━━ Data provided ━━

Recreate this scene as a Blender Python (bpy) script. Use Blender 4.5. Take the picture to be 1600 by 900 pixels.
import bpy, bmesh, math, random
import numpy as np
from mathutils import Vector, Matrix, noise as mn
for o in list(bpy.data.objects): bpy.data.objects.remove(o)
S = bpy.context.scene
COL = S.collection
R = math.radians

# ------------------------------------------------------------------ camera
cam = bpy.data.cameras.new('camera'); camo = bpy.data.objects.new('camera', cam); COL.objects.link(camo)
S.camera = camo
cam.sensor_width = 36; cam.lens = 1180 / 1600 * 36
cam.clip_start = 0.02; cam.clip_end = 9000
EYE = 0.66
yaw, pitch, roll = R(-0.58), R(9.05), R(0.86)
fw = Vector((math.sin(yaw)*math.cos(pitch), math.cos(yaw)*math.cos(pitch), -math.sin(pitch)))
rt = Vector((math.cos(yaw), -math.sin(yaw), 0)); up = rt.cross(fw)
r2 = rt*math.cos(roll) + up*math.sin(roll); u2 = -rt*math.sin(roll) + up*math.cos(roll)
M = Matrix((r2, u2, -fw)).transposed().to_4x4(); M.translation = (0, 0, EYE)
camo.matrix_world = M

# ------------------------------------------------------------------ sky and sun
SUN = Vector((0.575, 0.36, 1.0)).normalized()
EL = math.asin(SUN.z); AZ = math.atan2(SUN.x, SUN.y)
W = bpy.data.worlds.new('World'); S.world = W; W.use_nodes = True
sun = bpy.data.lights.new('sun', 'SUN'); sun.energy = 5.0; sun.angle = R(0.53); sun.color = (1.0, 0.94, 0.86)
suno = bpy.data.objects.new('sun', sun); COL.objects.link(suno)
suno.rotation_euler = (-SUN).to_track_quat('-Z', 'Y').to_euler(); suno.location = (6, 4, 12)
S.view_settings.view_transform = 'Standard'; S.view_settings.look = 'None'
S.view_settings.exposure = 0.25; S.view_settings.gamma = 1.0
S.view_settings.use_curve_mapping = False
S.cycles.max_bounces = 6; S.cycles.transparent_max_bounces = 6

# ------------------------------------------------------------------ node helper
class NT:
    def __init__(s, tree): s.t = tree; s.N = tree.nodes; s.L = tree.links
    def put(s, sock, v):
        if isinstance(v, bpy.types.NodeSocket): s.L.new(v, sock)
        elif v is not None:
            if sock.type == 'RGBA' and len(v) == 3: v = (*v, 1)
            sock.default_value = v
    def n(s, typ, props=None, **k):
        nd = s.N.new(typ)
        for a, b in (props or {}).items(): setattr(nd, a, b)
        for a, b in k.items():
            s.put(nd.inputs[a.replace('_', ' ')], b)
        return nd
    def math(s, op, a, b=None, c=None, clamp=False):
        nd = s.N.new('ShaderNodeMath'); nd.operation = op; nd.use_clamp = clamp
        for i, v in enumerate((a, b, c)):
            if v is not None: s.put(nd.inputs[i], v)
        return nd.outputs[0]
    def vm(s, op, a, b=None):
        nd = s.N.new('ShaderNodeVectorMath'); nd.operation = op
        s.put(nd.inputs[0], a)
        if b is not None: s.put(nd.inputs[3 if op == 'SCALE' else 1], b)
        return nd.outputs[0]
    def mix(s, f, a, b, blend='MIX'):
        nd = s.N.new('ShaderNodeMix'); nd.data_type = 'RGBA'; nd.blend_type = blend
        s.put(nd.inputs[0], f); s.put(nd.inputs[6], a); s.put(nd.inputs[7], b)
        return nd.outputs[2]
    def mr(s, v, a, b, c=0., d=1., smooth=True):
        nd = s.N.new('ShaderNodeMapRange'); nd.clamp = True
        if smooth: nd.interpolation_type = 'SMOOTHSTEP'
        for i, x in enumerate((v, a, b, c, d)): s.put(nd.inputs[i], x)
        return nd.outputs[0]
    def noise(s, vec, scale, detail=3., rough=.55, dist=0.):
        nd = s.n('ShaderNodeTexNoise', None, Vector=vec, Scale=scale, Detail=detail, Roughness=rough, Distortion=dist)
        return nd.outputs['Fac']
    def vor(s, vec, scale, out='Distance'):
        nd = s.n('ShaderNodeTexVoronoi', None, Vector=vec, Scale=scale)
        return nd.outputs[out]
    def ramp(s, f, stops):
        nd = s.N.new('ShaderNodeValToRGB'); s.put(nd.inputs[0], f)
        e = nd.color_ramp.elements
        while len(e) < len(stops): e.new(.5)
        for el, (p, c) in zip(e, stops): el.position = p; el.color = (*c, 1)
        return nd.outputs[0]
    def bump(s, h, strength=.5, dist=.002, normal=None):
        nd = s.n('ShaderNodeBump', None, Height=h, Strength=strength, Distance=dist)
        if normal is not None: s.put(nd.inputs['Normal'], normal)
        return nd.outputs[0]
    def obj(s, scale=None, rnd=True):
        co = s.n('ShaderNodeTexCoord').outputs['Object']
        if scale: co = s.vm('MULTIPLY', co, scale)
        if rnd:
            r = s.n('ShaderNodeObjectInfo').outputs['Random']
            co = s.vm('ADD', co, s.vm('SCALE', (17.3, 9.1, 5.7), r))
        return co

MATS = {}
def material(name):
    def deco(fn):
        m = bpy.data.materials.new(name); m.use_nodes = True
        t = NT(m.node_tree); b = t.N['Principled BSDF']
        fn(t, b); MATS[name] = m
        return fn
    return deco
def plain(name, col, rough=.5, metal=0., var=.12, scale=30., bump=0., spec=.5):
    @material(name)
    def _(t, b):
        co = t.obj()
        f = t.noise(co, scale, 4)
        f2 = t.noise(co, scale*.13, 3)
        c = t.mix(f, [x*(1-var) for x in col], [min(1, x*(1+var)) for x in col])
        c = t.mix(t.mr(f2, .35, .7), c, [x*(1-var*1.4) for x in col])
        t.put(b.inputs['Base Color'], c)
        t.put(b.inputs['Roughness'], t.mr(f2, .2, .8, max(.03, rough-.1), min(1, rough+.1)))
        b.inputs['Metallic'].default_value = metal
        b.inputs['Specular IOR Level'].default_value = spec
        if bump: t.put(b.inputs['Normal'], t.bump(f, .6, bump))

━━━

# Task to carry out
Restate the first line and every line after it, word for word, stopping once the line with "R = math.radians" is done.

# Answer below
Recreate this scene as a Blender Python (bpy) script. Use Blender 4.5. Take the picture to be 1600 by 900 pixels.
import bpy, bmesh, math, random
import numpy as np
from mathutils import Vector, Matrix, noise as mn
for o in list(bpy.data.objects): bpy.data.objects.remove(o)
S = bpy.context.scene
COL = S.collection
R = math.radians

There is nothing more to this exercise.